#### The problem
Copy out all lines carrying the word "scene".

#### Dataset excerpt
BEGIN
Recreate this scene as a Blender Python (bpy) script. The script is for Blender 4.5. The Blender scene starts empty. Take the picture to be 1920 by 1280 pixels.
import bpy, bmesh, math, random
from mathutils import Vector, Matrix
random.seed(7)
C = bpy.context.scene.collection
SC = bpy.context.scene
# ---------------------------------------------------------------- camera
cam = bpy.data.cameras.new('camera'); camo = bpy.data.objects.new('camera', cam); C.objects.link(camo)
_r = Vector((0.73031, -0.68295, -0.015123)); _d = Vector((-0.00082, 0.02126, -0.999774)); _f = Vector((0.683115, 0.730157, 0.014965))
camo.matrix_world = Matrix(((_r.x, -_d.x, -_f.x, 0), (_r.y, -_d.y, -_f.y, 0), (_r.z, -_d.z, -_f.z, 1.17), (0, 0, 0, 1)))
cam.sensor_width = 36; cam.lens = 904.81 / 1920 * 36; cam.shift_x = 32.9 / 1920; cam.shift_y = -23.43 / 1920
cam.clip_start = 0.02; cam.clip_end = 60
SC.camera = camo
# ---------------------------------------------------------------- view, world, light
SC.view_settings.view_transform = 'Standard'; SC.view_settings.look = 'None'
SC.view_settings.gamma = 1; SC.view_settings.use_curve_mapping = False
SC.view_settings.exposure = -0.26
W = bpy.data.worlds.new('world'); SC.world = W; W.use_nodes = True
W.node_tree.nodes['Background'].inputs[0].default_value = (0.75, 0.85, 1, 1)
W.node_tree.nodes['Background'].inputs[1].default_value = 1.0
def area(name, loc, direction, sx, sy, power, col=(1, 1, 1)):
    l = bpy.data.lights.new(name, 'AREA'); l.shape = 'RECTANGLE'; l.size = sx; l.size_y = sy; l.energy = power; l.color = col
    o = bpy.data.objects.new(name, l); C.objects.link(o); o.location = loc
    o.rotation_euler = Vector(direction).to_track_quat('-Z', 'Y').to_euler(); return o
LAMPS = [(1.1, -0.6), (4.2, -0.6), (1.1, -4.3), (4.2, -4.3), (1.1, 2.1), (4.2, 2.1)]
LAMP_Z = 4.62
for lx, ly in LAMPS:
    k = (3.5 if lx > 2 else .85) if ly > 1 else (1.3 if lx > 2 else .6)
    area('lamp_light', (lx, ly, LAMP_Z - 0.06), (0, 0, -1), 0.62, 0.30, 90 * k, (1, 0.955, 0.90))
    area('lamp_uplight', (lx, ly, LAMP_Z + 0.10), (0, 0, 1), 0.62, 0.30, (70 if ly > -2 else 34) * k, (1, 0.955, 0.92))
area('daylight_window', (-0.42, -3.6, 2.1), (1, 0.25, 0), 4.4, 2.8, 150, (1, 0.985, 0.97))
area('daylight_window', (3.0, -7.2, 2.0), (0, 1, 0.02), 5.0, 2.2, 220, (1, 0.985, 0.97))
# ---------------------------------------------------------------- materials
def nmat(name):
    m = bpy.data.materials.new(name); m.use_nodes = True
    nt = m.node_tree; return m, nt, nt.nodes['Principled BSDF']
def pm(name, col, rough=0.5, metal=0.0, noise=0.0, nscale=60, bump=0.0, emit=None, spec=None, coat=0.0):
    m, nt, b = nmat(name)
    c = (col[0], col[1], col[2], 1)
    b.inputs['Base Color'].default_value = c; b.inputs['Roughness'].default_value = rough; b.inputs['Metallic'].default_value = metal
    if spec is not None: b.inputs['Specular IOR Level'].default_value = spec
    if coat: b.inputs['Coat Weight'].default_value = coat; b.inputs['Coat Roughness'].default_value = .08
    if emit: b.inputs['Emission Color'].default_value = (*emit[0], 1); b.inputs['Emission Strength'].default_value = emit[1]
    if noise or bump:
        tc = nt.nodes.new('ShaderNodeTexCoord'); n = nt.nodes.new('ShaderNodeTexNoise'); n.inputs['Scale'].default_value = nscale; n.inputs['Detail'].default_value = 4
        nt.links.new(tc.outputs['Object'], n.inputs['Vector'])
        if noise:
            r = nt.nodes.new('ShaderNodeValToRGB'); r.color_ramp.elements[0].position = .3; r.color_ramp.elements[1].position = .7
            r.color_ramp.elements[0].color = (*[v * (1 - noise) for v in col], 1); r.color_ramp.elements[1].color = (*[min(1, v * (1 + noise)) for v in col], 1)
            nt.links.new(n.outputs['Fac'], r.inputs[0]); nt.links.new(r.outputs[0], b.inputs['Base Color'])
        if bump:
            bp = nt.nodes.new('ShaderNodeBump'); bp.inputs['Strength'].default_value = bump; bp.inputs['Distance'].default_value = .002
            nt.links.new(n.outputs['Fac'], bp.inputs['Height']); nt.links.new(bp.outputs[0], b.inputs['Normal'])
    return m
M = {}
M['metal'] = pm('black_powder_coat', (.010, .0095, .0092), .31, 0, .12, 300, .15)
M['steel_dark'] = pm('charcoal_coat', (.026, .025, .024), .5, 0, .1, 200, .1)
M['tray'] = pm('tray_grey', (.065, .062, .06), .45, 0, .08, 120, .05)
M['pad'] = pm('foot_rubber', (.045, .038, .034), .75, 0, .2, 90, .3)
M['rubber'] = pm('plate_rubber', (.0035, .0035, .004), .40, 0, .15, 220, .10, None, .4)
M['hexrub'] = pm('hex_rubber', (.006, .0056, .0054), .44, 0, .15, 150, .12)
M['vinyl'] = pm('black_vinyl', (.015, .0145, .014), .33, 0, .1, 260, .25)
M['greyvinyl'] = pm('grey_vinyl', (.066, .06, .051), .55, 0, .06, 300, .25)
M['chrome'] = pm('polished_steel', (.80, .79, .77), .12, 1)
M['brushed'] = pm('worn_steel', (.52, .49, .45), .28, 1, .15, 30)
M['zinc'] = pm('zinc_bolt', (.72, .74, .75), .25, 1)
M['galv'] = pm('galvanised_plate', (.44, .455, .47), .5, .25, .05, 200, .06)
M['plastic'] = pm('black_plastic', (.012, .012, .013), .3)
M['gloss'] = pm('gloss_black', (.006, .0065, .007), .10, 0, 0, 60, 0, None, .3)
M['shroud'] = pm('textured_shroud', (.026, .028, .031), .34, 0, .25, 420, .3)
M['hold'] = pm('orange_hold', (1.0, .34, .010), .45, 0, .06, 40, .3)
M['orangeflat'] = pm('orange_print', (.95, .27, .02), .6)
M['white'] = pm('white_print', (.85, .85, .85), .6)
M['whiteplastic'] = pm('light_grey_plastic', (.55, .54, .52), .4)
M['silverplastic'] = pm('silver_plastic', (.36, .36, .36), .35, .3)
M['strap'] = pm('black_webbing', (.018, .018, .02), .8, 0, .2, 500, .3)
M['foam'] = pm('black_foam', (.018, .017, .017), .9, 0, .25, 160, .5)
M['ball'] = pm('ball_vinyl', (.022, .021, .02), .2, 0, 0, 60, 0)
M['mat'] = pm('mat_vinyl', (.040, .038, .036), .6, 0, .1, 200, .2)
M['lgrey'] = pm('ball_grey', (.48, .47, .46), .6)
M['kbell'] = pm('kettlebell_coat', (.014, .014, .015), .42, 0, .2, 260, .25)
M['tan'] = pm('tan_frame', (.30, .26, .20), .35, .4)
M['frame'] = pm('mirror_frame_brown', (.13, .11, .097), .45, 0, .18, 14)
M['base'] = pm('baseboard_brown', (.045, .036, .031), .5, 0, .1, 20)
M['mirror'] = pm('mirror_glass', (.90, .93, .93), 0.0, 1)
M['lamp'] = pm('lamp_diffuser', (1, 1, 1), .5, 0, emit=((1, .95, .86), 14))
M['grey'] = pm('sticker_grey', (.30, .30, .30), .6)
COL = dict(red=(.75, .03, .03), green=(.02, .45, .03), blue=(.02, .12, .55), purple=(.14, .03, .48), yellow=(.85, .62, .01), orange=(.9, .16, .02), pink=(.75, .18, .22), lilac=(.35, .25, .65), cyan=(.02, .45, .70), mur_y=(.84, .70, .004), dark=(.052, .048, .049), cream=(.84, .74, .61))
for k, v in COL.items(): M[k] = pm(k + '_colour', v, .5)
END
#### Exercise response
Recreate this scene as a Blender Python (bpy) script. The script is for Blender 4.5. The Blender scene starts empty. Take the picture to be 1920 by 1280 pixels.
C = bpy.context.scene.collection
SC = bpy.context.scene